Despite having a final-hour wrinkle tossed into his nonconference plan, Tennessee head coach Dave Serrano refused to accept a bare week.
“I don’t like not playing midweek games,” he said. “I think it gets your team out of rhythm. Sometimes you need it for rest, but I’m glad we were able to find a game.”
After inclement weather postponed the Vols’ Tuesday night showdown with Virginia Tech, UT successfully reached out to Western Carolina last-minute, securing the matchup a mere hours after the cancellation.
That initial excitement only grew Wednesday evening as the No. 29 Vols capped off the eventful two day-stretch with a 6-2 victory over the Catamounts at Lindsey-Nelson Stadium.
“It worked out best for us,” Serrano said. “We were lucky to get Western Carolina — which I think is a good opponent too — to come in here, and (we) come out on top.
The matchup with the Hokies was scheduled to take place in Salem, Va., as part of the 2014 Hokie-Smokey Classic, but continuous rain and harsh temperatures all cross the Southeast halted the Vols (24-11) before they could even depart from Knoxville.
Fortunately for UT, who had been considering adding WCU (24-12) to the schedule ever since the opening weekend eliminated one of the Vols’ 55 allotted contests for 2014, they had the Catamounts on speed dial.
“(WCU head coach) Bobby Moranda and I go way back, and we actually talked about this a couple weeks ago,” Serrano said. “But as soon as Virginia Tech called me yesterday morning early and said, ‘We’re going to have to cancel the game,’ I got on the phone with Bobby, and we were able to secure (the game) quite quickly.”
A rapid pace illustrated the game’s offense early on as well, with both squads producing runs in the opening frame. After the Catamounts initially struck in the first off UT starter Bret Marks, the Vols quickly responded in the bottom half, stringing together three consecutive hits with two outs.
Sophomore Christin Stewart and freshman Nick Senzel each singled in front of first baseman Scott Price, who proceeded to bring home the duo with a booming RBI double to left-center.
Price, who came into Wednesday’s contest hitting a dismal .125 (3-for-24) in his last seven games, fell behind 1-2 before fouling off three straight pitches that eventually led to the run-scoring two-bagger.
“We need Scott to be in character,” Serrano said. “It’s never about one guy on this team, but I know how good of a hitter Scott Price is and has been throughout most of his career. If he could just get close to that it’s going to help our lineup tremendously because he’s a guy we look to help our offense succeed.”
More cushion came just a few frames later as Serrano’s squad pushed across a pair of runs in both the third and fourth — each scoring spurt aided by one of the Catamounts’ 10 free passes.

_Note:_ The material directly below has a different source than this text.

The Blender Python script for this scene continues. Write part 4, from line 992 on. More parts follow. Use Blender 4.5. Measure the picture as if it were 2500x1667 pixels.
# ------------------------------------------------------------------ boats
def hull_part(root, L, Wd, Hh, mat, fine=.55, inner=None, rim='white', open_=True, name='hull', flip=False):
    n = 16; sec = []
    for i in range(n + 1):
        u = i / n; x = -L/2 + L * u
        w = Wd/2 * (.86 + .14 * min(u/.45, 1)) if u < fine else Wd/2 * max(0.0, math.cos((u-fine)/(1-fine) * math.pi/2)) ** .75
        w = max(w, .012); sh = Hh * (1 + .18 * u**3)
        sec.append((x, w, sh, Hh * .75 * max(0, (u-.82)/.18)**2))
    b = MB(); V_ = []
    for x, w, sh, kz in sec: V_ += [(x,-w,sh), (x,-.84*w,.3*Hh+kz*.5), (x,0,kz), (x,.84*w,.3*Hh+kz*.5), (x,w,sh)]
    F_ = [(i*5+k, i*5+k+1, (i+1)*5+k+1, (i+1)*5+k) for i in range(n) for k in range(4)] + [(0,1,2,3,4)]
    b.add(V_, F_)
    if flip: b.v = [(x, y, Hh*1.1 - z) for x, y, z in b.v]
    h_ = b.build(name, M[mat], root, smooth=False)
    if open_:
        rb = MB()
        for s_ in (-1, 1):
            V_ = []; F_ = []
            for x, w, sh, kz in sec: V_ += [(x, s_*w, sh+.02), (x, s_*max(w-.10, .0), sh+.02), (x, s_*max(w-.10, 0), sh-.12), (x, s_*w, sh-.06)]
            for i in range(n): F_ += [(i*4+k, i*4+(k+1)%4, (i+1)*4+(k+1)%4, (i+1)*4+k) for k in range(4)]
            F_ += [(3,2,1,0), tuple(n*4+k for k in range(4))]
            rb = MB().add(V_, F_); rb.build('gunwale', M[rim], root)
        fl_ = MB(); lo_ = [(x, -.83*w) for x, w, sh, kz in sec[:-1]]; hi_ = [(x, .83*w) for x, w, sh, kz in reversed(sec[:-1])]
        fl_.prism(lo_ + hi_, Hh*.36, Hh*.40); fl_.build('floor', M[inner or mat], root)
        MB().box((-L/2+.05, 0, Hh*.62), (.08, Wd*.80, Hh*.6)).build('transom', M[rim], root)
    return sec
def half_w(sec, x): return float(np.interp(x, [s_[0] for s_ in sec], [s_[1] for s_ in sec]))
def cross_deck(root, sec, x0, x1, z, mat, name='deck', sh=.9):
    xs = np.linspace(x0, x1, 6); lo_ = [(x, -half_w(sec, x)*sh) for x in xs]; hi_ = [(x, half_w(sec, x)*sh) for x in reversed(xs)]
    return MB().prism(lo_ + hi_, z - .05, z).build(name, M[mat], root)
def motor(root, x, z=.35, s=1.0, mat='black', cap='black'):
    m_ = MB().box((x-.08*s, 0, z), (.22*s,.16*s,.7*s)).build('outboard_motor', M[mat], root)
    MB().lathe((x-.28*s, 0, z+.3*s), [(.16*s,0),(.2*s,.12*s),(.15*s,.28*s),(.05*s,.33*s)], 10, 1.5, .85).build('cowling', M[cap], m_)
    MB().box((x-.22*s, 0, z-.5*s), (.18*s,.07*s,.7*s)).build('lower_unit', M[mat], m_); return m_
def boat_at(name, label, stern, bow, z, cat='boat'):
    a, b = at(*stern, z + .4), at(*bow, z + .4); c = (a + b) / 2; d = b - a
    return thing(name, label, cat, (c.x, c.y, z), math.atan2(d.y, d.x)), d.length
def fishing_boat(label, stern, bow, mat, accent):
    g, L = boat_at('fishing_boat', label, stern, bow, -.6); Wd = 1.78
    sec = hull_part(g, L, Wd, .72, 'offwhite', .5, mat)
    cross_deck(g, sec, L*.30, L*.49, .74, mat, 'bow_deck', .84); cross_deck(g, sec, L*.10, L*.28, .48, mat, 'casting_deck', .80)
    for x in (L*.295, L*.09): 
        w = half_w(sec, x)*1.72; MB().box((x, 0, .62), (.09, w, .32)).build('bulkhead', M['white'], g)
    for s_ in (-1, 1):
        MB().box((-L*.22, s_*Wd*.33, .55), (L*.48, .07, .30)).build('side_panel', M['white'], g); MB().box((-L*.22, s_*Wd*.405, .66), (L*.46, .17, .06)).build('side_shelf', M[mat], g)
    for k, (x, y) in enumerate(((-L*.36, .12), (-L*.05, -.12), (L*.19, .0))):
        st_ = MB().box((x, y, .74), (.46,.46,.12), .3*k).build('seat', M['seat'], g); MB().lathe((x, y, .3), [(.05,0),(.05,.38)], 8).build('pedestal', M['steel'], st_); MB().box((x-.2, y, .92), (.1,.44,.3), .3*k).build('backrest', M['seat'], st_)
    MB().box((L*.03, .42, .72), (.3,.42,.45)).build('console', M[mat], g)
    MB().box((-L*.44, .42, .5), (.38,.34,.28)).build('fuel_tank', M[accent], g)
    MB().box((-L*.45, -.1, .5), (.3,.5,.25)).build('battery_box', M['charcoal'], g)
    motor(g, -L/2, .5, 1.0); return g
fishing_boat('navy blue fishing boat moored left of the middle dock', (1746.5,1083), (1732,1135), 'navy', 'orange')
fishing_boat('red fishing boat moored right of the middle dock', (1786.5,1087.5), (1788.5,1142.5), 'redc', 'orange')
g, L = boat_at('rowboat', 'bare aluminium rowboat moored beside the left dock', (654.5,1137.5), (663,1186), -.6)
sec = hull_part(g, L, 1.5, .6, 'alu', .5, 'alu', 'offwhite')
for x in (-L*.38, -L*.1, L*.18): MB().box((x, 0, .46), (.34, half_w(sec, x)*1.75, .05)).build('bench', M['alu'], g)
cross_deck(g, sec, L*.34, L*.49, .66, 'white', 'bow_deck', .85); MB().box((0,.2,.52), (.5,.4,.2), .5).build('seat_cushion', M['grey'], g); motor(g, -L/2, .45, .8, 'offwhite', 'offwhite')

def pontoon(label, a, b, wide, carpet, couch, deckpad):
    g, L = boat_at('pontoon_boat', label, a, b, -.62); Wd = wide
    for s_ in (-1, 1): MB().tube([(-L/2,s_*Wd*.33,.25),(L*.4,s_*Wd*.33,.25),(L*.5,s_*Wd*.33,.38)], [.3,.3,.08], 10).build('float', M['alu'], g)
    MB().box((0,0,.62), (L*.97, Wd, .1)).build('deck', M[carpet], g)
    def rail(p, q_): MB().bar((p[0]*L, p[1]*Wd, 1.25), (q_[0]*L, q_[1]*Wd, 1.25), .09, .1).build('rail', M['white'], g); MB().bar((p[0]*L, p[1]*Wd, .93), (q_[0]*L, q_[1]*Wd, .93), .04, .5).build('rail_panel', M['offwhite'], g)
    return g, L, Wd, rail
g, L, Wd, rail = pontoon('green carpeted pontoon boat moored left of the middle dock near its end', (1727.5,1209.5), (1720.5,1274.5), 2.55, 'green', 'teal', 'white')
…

Derek Lance and Taylor Schultz opened the third with a single and a walk respectively, moved up 90 feet on a fielding miscue by WCU third baseman Dylan Prevatte and later both touched the plate without the benefit on a hit.
In the ensuing frame, it was Senzel who drew a walk — one of three on the night — and eventually raced around the diamond on Taylor Smart’s RBI triple. The Vols’ senior third baseman ultimately scored as well, crossing home on a wild pitch for UT’s sixth run of the night.
“These weekday games are games we really look forward to after the weekend series because we carry our momentum or fix things that we didn’t do right in the past series,” said Stewart, who ended the night with four hits. “We’re just really happy we got a game in since we couldn’t go to Virginia.”
Making his second start in nine days, Marks (3-0, 4.82 ERA) went only two innings, allowing just three hits, one run and no walks with a pair of strikeouts.
The Roswell, Ga., native kicked off a six-pitcher outing in which every UT hurler tossed less than three innings — a common theme for almost all of UT’s midweek contests this season.
But while a bullpen-heavy evening can sometimes deliver unpredictable and high-scoring affairs, the Vols’ relief corps was rather sharp Wednesday night. UT pitchers retired the final 17 Catamounts, didn’t surrender a hit after the fourth inning and finished the contest without issuing a single walk.
“That’s better than a shutout,” Serrano said of his pitching staff’s zero free passes. “That’s what we strive to do each and every game, and I think that was the difference in the game.
“We gave up some hits — that’s a good hitting team — but the difference was they had a lot of free passes and we didn’t.”